▼

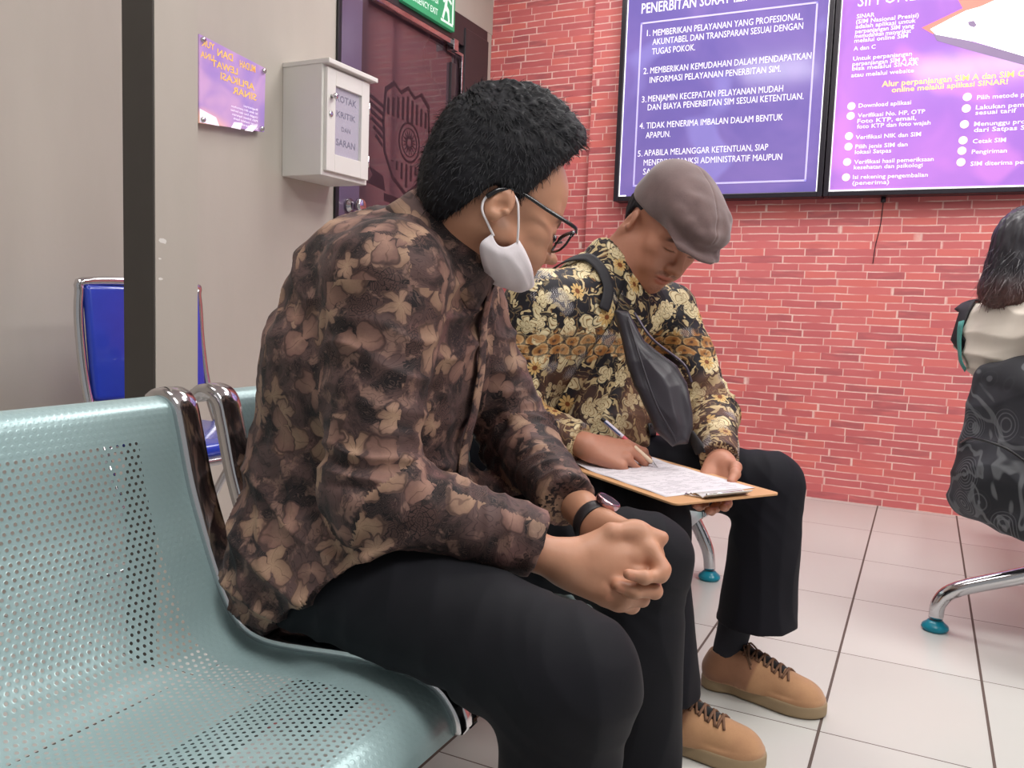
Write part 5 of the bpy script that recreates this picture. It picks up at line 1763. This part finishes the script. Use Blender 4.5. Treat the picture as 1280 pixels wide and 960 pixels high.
# object space follows the sheet so that the print runs along it
Mi = (MB @ Matrix.Translation((0, 0, .005)) @ Matrix.Rotation(PI / 2, 4, 'Z'))
fo.data.transform(Mi.inverted()); fo.location = Mi.translation; fo.rotation_euler = Mi.to_euler()
setp(fo, 'printed white form being filled in on the clipboard', 'paper')

pen = empty('pen', tuple(PEN_TIP), label='white and red ballpoint pen held in writing hand of person in cap', cat='pen')
pd = nrm(PEN_TOP - PEN_TIP); PLn = np.linalg.norm(PEN_TOP - PEN_TIP)
Mp = Matrix.Translation(Vector(PEN_TIP)) @ Vector(pd).to_track_quat('Z', 'Y').to_matrix().to_4x4()
S_ = PLn / .150
def seg(name, prof, m): bm_obj(name, lathe_bm([(r, z * S_) for r, z in prof], 16, M=Mp), m, pen, True)
seg('tip', [(.0006, 0), (.0012, .003), (.0030, .013), (.0036, .016)], M_CHROME)
seg('grip', [(.0038, .016), (.0046, .020), (.0048, .060), (.0046, .064)], simple('cream_grip', (222, 196, 170), .4))
seg('barrel', [(.0046, .064), (.0048, .066), (.0048, .092), (.0047, .094)], simple('red_barrel', (206, 92, 104), .3))
seg('sleeve', [(.0047, .094), (.0049, .096), (.0048, .140), (.0042, .142)], simple('white_barrel', (208, 200, 214), .3))
seg('button', [(.0034, .142), (.0044, .144), (.0044, .151), (.0030, .152)], M_BLACKMETAL)
bm = bmesh.new(); box_bm((.0046, -.0016, .100 * S_), (.0062, .0016, .143 * S_), bm, M=Mp)
bm_obj('clip', bm, simple('blue_pen_clip', (70, 90, 130), .3), pen)

# sling bag ---------------------------------------------------------------------------------
bag = empty('sling_bag', (-.47, 1.68, .60), label='black leather sling bag across chest of person in cap', cat='bag')
def m_leather():
    t = NT('black_leather')
    P = t.coord('Object'); n = t.noise(P, 14.0, 2.0); n2 = t.noise(P, 240.0, 3.0)
    t.set(color=t.mix(n, lin((38, 35, 42)), lin((62, 57, 64))), rough=.42, spec=.45)
    t.bump(n2, .25, .0006)
    return t.mat
M_LEA = m_leather()
BO = V3(-.498, 1.662, .720); bn = nrm((.50, -.82, .30)); bu = V3(-.25, .10, 1); bu = nrm(bu - bn * (bu @ bn)); br_ = np.cross(bu, bn)
bpoly = [(-.052, .165), (-.020, .158), (.005, .090), (.062, .030), (.078, -.010), (.070, -.105), (.052, -.135), (.020, -.138), (-.012, -.095), (-.040, .02)]
def sd_poly(p, poly):
    v = np.array(poly, float); d = ((p - v[0]) ** 2).sum(1); s = np.ones(len(p))
    n = len(v); j = n - 1
    for i in range(n):
        e = v[j] - v[i]; w = p - v[i]
        b = w - e * np.clip((w @ e) / (e @ e), 0, 1)[:, None]
        d = np.minimum(d, (b * b).sum(1))
        c = np.stack([p[:, 1] >= v[i][1], p[:, 1] < v[j][1], e[0] * w[:, 1] > e[1] * w[:, 0]])
        s = np.where(c.all(0) | (~c).all(0), -s, s); j = i
    return s * np.sqrt(d)
def bag_fn(P):
    q = P - BO; x = q @ br_; y = q @ bu; z = q @ bn
    d2 = sd_poly(np.stack([x, y], 1), bpoly) + .016
    th = .002 + .014 * sstep(-d2, .0, .040)
    return smax(d2, np.abs(z) - th, .014) - .014
Vb, Qb = isosurf(bag_fn, BO - .24, BO + .24, .003)
Nb = vnormals(Vb, Qb)
Vb = Vb + Nb * (.0022 * vnoise(Vb, 22, 51) + .0025 * (1 - np.abs(np.sin(PI * ((Vb @ nrm((.6, .3, .7))) / .05 + vnoise(Vb, 9, 52)))) - .4))[:, None]
mesh_np('bag_body', Vb, Qb, M_LEA, bag)
BP = lambda x, y, z=0: tuple(BO + br_ * x + bu * y + bn * z)
tube('zip', catmull([BP(-.012, .150, .014), BP(.012, .088, .024), BP(.066, .028, .026), BP(.078, -.012, .022)], 6), .0028, simple('zip_teeth', (92, 84, 96), .3, .6), bag, 8)
tube('zip_flap', catmull([BP(-.030, .140, .022), BP(-.022, .05, .030), BP(-.006, -.05, .030), BP(.026, -.128, .018)], 6), .0022, M_LEA, bag, 8)
M_STRAP = simple('black_webbing', (34, 32, 38), .7, bump=.3, bscale=300)
strip_on('strap', sh2, [BP(-.040, .165, 0), (-.600, 1.700, .93), (-.655, 1.715, .985), (-.71, 1.74, .985), (-.80, 1.77, .92), (-.90, 1.84, .80), (-.98, 1.90, .66)], .026, M_STRAP, bag, .0065, .003, 8)
strip_on('strap', sh2, [BP(.045, -.130, 0), (-.52, 1.83, .60), (-.62, 1.97, .58), (-.78, 2.02, .60), (-.95, 1.97, .63)], .026, M_STRAP, bag, .0065, .003, 8)

# ================================================================== woman at the right edge
SK3 = m_skin('skin_light', (206, 160, 136), (200, 146, 124))
WS = V3(-.055, 0, -.012)
p3 = empty('person', (.42, 2.62, 0), label='person with dark bob hair and pale sleeve at the right edge, wearing a backpack', cat='person')
HO3 = V3(.305, 2.66, 1.055) + WS; HM3 = head_frame((.86, .5), 14); HS3 = 1.0
F3 = nrm((.80, .60, 0)); L3 = V3(-F3[1], F3[0], 0)
N3 = V3(.285, 2.65, .915) + WS
S3R, E3R, W3R = V3(.345, 2.505, .865) + WS, V3(.44, 2.47, .63), V3(.62, 2.60, .56)
S3L, E3L, W3L = V3(.185, 2.775, .865) + WS, V3(.27, 2.90, .63), V3(.50, 2.92, .57)
H3R = Hand(W3R, (.8, .55, -.2), (.2, -.3, .93), 'R', [(14, 20, 12)] * 4, (6, 2, -2, -6), None, .9)
H3L = Hand(W3L, (.85, .3, -.2), (.1, .1, .95), 'L', [(14, 20, 12)] * 4, (6, 2, -2, -6), None, .9)
hf3 = head_sdf(.004, -.088, .85)
P3R, P3L, K3R, K3L, A3R, A3L = V3(.38, 2.56, .49), V3(.30, 2.74, .49), V3(.76, 2.72, .49), V3(.66, 2.98, .49), V3(.76, 2.74, .09), V3(.68, 3.0, .09)
bf3 = body_fn(HO3, HM3, HS3, hf3, N3, (H3R, H3L), ((S3R, E3R, H3R.W), (S3L, E3L, H3L.W)), ((N3, V3(.34, 2.65, .55)), (S3R, S3L), (V3(.34, 2.65, .53), P3R), (V3(.34, 2.65, .53), P3L), (P3R, K3R), (K3R, A3R), (P3L, K3L), (K3L, A3L)))
V, Q = isosurf(bf3, (.10, 2.38, .03), (.92, 3.10, 1.25), .004)
mesh_np('body', V, Q, SK3, p3, paint_face(V, HO3, HM3, HS3, (.9, .6, .6), .9))
def hair3(P):
    c = smin(ell((-.012, 0, .050), (.108, .090, .096))(P), ell((-.040, 0, -.035), (.075, .086, .115))(P), .04)
    c = smin(c, ell((-.050, 0, -.105), (.062, .080, .050))(P), .03)
    x, y, z = P[:, 0], np.abs(P[:, 1]), P[:, 2]
    face = np.maximum(np.maximum(.028 + .5 * np.maximum(-.02 - z, 0) * 0 - x, z - .080), y - .072 - .02 * (x < .05))
    return smax(c, -face, .02)
Vh, Qh = isosurf(LOCAL(hair3, HO3, HM3, HS3), HO3 - .20, HO3 + .18, .0035)
Nh = vnormals(Vh, Qh)
ql = (Vh - HO3) @ HM3
Vh = Vh + Nh * (.0028 * vnoise(np.stack([ql[:, 0] * 6, ql[:, 1] * 6, ql[:, 2]], 1), 26, 61))[:, None]
sv, sq = strands(Vh[ql[:, 2] < .0], Nh[ql[:, 2] < .0], lambda P: np.tile(np.array([-.15, 0, -1.0]), (len(P), 1)), 1500, .03, RNG, .0008, .12)
M_HAIR3 = (lambda t: (t.set(color=t.mix(t.sep(t.coord('Object'))[2].ss(.90, 1.02), lin((92, 60, 56)), lin((36, 33, 40))), rough=.42), t.mat)[1])(NT('dark_brown_hair'))
mesh_np('hair', np.concatenate([Vh, sv]), np.concatenate([Qh, sq + len(Vh)]), M_HAIR3, p3)
M_TEE = simple('pale_grey_cotton', (206, 196, 184), .8, var=.05, bump=.1)
t3 = U(.05, erc((.34, 2.65, .49), (.33, 2.65, .62), (.165, .115), (.150, .108), L3), erc((.33, 2.65, .62), (.24, 2.645, .80), (.150, .110), (.165, .112), L3), erc((.24, 2.645, .80), (.225, 2.65, .87), (.165, .11), (.13, .075), L3), (rc(S3R, S3L, .055, .055), .06))
aR3 = INT(rc(S3R, E3R, .066, .062), plane(S3R + (E3R - S3R) * .92, E3R - S3R)); aL3 = INT(rc(S3L, E3L, .066, .062), plane(S3L + (E3L - S3L) * .92, E3L - S3L))
sh3 = lambda P: smin(smin(INT(t3, lambda P: .44 - P[:, 2])(P), aR3(P), .03), aL3(P), .03)
cloth('shirt', [(t3, [(.34, 2.65, .44), (.285, 2.65, .9)], F3, .15), (aR3, [S3R, E3R], (0, 1, 0), .06), (aL3, [S3L, E3L], (0, -1, 0), .06)], sh3, (.08, 2.36, .40), (.62, 3.02, 1.0), .0045, M_TEE, p3,
      lambda V, N, gi, gd, UV: .004 * vnoise(V, 15, 71) + .006 * (1 - np.abs(np.sin(PI * ((V @ nrm((.3, .2, .8))) / .06 + vnoise(V, 7, 72)))) - .4))
M_JEAN = m_trouser('dark_denim', (34, 36, 46), (44, 46, 58))
j3 = U(.04, erc((.34, 2.65, .49), (.34, 2.65, .54), (.165, .11), (.15, .105), L3), rc(P3R, K3R, .088, .066), rc(P3L, K3L, .088, .066), (rc(K3R, A3R, .064, .05), .03), (rc(K3L, A3L, .064, .05), .03))
cloth('trousers', [(j3, [(.34, 2.65, .4), (.34, 2.65, .6)], F3, .15)], lambda P: smax(j3(P), .07 - P[:, 2], .004), (.10, 2.36, .04), (.90, 3.10, .66), .006, M_JEAN, p3)
shoe(p3, A3R * V3(1, 1, 0) + V3(-.05, -.01, 0), (.95, .3), M_WHITEP, M_WHITEP, M_WHITEP, .25)
shoe(p3, A3L * V3(1, 1, 0) + V3(-.05, -.01, 0), (.95, .3), M_WHITEP, M_WHITEP, M_WHITEP, .25)

# backpack
def m_pack():
    t = NT('black_swirl_print')
    P = t.coord('Object')
    n = t.noise(P, 4.2, 2.0, .5, 1.6); n2 = t.noise(P, 70.0, 2.0)
    sw = ((n * 36.0).sin()).ss(.55, .95)
    big = t.noise(P, 5.0, 2.0, .5, 1.0)
    c = t.mix(big.ss(.45, .6) * .6, lin((24, 25, 32)), lin((66, 66, 74)))
    c = t.mix(sw * .5, c, lin((128, 130, 134)))
    vn = t.voro(t.vm('SCALE', P, 1.0), 9.0, .8, 'F1', '3D')
    d = t.e(vn.outputs['Distance'])
    ring = ((d * 95.0).sin()).ss(.3, .8) * (1.0 - d.ss(.35, .5))
    c = t.mix(ring * .5, c, lin((122, 122, 128)))
    c = t.mix(n2 * .2, c, lin((20, 20, 26)))
    t.set(color=c, rough=.75)
    return t.mat
bp = empty('backpack', (.17, 2.56, .40), label='black backpack with grey swirl print on the back of woman at right edge', cat='backpack')
BC = V3(.246, 2.505, .560); bf = nrm((-.72, -.62, .08)); bup = nrm((.36, .22, 1)); bup = nrm(bup - bf * (bup @ bf)); bl = np.cross(bup, bf)
MBK = np.stack([bl, bf, bup], 1)
def pack(P):
    q = (P - BC) @ MBK
    core = np.stack([np.abs(q[:, 0]) - .10, np.abs(q[:, 1]) - .035, np.abs(q[:, 2] + .02) - .16], 1)
    d = np.sqrt((np.maximum(core, 0) ** 2).sum(1)) + np.minimum(core.max(1), 0) - .050
    d = smin(d, ell((0, .06, -.10), (.115, .060, .095))(q), .03)
    return smin(d, ell((0, .0, .15), (.11, .070, .085))(q), .05)
Vp, Qp = isosurf(pack, BC - .34, BC + .34, .0045)
Np = vnormals(Vp, Qp)
Vp = Vp + Np * (.004 * vnoise(Vp, 12, 81) + .005 * (1 - np.abs(np.sin(PI * ((Vp @ nrm((.4, .3, .8))) / .09 + vnoise(Vp, 5, 82)))) - .4))[:, None]
mesh_np('pack_body', Vp, Qp, m_pack(), bp)
BKP = lambda x, y, z: tuple(BC + MBK @ V3(x, y, z))
tube('pocket_zip', catmull([BKP(-.11, .085, -.03), BKP(-.05, .108, -.005), BKP(.05, .108, -.005), BKP(.11, .085, -.03)], 6), .0035, M_BLACKMETAL, bp, 8)
tube('haul_loop', catmull([BKP(-.03, -.03, .235), BKP(-.02, -.02, .265), BKP(.02, -.02, .265), BKP(.03, -.03, .235)], 6), .006, M_STRAP, bp, 8)
M_TEALF = simple('teal_lining', (70, 140, 134), .7)
for s, S in ((1, S3L), (-1, S3R)):
    strip_on('shoulder_strap', sh3, [BKP(s * -.06, -.09, .17), tuple(S + V3(-.04, -.02, .07)), tuple(S * .75 + N3 * .25 + V3(.03, .02, .06)), tuple(S + F3 * .12 + V3(0, 0, -.06)), tuple(S + F3 * .06 + V3(0, 0, -.22))], .05, M_STRAP, bp, .008, .006, 6)
strip_on('strap_lining', sh3, [(.13, 2.70, .86), (.115, 2.68, .80), (.118, 2.66, .74)], .03, M_TEALF, bp, .010, .003, 6)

▲

AIM OF THE TASK »
Restate exactly, please, only the lines between the start of the data and the line containing "130), .3), pen)", both ends included, skipping the pictures.

EXERCISE ANSWER »
Write part 5 of the bpy script that recreates this picture. It picks up at line 1763. This part finishes the script. Use Blender 4.5. Treat the picture as 1280 pixels wide and 960 pixels high.
# object space follows the sheet so that the print runs along it
Mi = (MB @ Matrix.Translation((0, 0, .005)) @ Matrix.Rotation(PI / 2, 4, 'Z'))
fo.data.transform(Mi.inverted()); fo.location = Mi.translation; fo.rotation_euler = Mi.to_euler()
setp(fo, 'printed white form being filled in on the clipboard', 'paper')

pen = empty('pen', tuple(PEN_TIP), label='white and red ballpoint pen held in writing hand of person in cap', cat='pen')
pd = nrm(PEN_TOP - PEN_TIP); PLn = np.linalg.norm(PEN_TOP - PEN_TIP)
Mp = Matrix.Translation(Vector(PEN_TIP)) @ Vector(pd).to_track_quat('Z', 'Y').to_matrix().to_4x4()
S_ = PLn / .150
def seg(name, prof, m): bm_obj(name, lathe_bm([(r, z * S_) for r, z in prof], 16, M=Mp), m, pen, True)
seg('tip', [(.0006, 0), (.0012, .003), (.0030, .013), (.0036, .016)], M_CHROME)
seg('grip', [(.0038, .016), (.0046, .020), (.0048, .060), (.0046, .064)], simple('cream_grip', (222, 196, 170), .4))
seg('barrel', [(.0046, .064), (.0048, .066), (.0048, .092), (.0047, .094)], simple('red_barrel', (206, 92, 104), .3))
seg('sleeve', [(.0047, .094), (.0049, .096), (.0048, .140), (.0042, .142)], simple('white_barrel', (208, 200, 214), .3))
seg('button', [(.0034, .142), (.0044, .144), (.0044, .151), (.0030, .152)], M_BLACKMETAL)
bm = bmesh.new(); box_bm((.0046, -.0016, .100 * S_), (.0062, .0016, .143 * S_), bm, M=Mp)
bm_obj('clip', bm, simple('blue_pen_clip', (70, 90, 130), .3), pen)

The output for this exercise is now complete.